§ **Written request**
Leaving out every picture, copy the lines of the data exactly, from the first through the line containing "w.node_tree.nodes['Background'].inputs[1].default_value = 1.5".
□ □ □ □ □ □ □
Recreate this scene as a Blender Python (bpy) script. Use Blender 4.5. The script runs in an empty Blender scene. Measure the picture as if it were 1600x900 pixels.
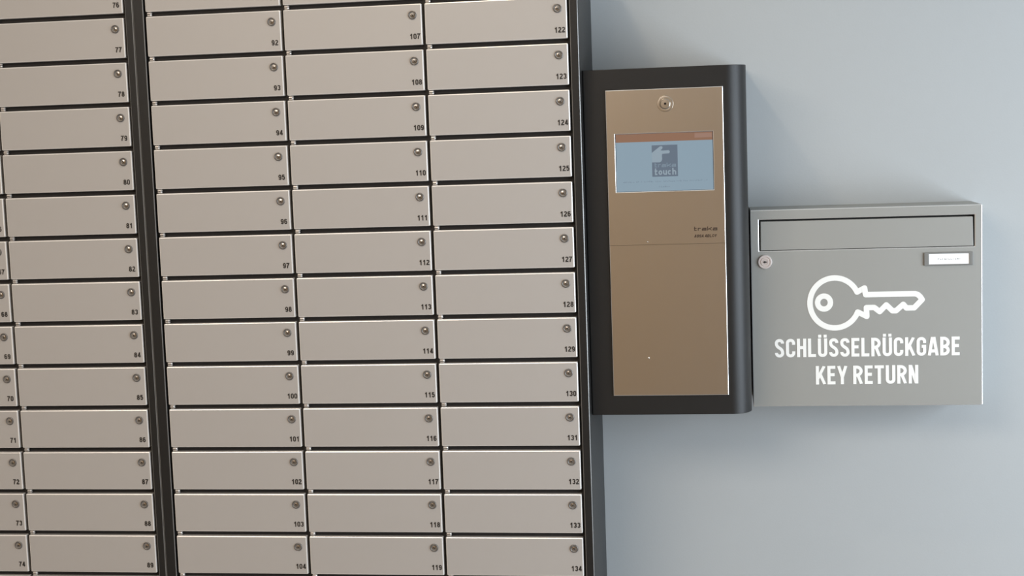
import bpy, bmesh, math, random
from mathutils import Vector, Matrix

random.seed(4)
S = bpy.context.scene
COL = S.collection

# ------------------------------------------------------------------ camera
PITCH = 0.071                       # door pitch in metres
cam_d = bpy.data.cameras.new('camera')
cam = bpy.data.objects.new('camera', cam_d)
COL.objects.link(cam)
cam_d.sensor_width = 36.0
cam_d.lens = 2312.5 / 1600 * 36.0
cam_d.clip_start = 0.05
RT = ((0.9890, -0.0195, -0.1463), (0.0348, 0.9941, 0.1029), (0.1434, -0.1069, 0.9839))
# columns of the wall->camera rotation, turned into world axes (X right, Y into the wall, Z up)
def wdir(i):
    c = (RT[0][i], RT[1][i], RT[2][i])
    return Vector((c[0], c[2], -c[1]))
right, down, fwd = wdir(0), wdir(1), wdir(2)
fwd.normalize(); right = (right - fwd * right.dot(fwd)).normalized(); down = fwd.cross(right)
if down.z > 0: down = -down
cam.matrix_world = Matrix(((right.x, -down.x, -fwd.x, 0.2413),
                           (right.y, -down.y, -fwd.y, -2.2971),
                           (right.z, -down.z, -fwd.z, 1.62035),
                           (0, 0, 0, 1)))
S.camera = cam

# ------------------------------------------------------------------ light and exposure
S.view_settings.view_transform = 'Standard'
S.view_settings.look = 'None'
S.view_settings.gamma = 1.0
S.view_settings.use_curve_mapping = False
S.view_settings.exposure = 0.0

w = bpy.data.worlds.new('daylight'); S.world = w; w.use_nodes = True
w.node_tree.nodes['Background'].inputs[0].default_value = (0.72, 0.85, 1.0, 1)
w.node_tree.nodes['Background'].inputs[1].default_value = 1.5

def area(name, loc, aim, sx, sy, power, color):
    d = bpy.data.lights.new(name, 'AREA'); d.shape = 'RECTANGLE'; d.size = sx; d.size_y = sy
    d.energy = power; d.color = color
    o = bpy.data.objects.new(name, d); COL.objects.link(o); o.location = loc
    o.rotation_euler = (Vector(aim) - Vector(loc)).to_track_quat('-Z', 'Y').to_euler()
    return o
# daylight through the window in the right wall
area('window_daylight', (1.92, -1.30, 1.34), (0.0, -1.00, 1.30), 1.9, 1.4, 62, (0.80, 0.90, 1.0))
# warm ceiling lights of the room behind the camera
area('room_ceiling_light', (-1.0, -2.3, 2.58), (-1.0, -2.1, 0), 1.6, 1.2, 48, (1.0, 0.87, 0.74))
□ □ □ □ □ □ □
§ **Exercise result**
Recreate this scene as a Blender Python (bpy) script. Use Blender 4.5. The script runs in an empty Blender scene. Measure the picture as if it were 1600x900 pixels.
import bpy, bmesh, math, random
from mathutils import Vector, Matrix

random.seed(4)
S = bpy.context.scene
COL = S.collection

# ------------------------------------------------------------------ camera
PITCH = 0.071                       # door pitch in metres
cam_d = bpy.data.cameras.new('camera')
cam = bpy.data.objects.new('camera', cam_d)
COL.objects.link(cam)
cam_d.sensor_width = 36.0
cam_d.lens = 2312.5 / 1600 * 36.0
cam_d.clip_start = 0.05
RT = ((0.9890, -0.0195, -0.1463), (0.0348, 0.9941, 0.1029), (0.1434, -0.1069, 0.9839))
# columns of the wall->camera rotation, turned into world axes (X right, Y into the wall, Z up)
def wdir(i):
    c = (RT[0][i], RT[1][i], RT[2][i])
    return Vector((c[0], c[2], -c[1]))
right, down, fwd = wdir(0), wdir(1), wdir(2)
fwd.normalize(); right = (right - fwd * right.dot(fwd)).normalized(); down = fwd.cross(right)
if down.z > 0: down = -down
cam.matrix_world = Matrix(((right.x, -down.x, -fwd.x, 0.2413),
                           (right.y, -down.y, -fwd.y, -2.2971),
                           (right.z, -down.z, -fwd.z, 1.62035),
                           (0, 0, 0, 1)))
S.camera = cam

# ------------------------------------------------------------------ light and exposure
S.view_settings.view_transform = 'Standard'
S.view_settings.look = 'None'
S.view_settings.gamma = 1.0
S.view_settings.use_curve_mapping = False
S.view_settings.exposure = 0.0

w = bpy.data.worlds.new('daylight'); S.world = w; w.use_nodes = True
w.node_tree.nodes['Background'].inputs[0].default_value = (0.72, 0.85, 1.0, 1)
w.node_tree.nodes['Background'].inputs[1].default_value = 1.5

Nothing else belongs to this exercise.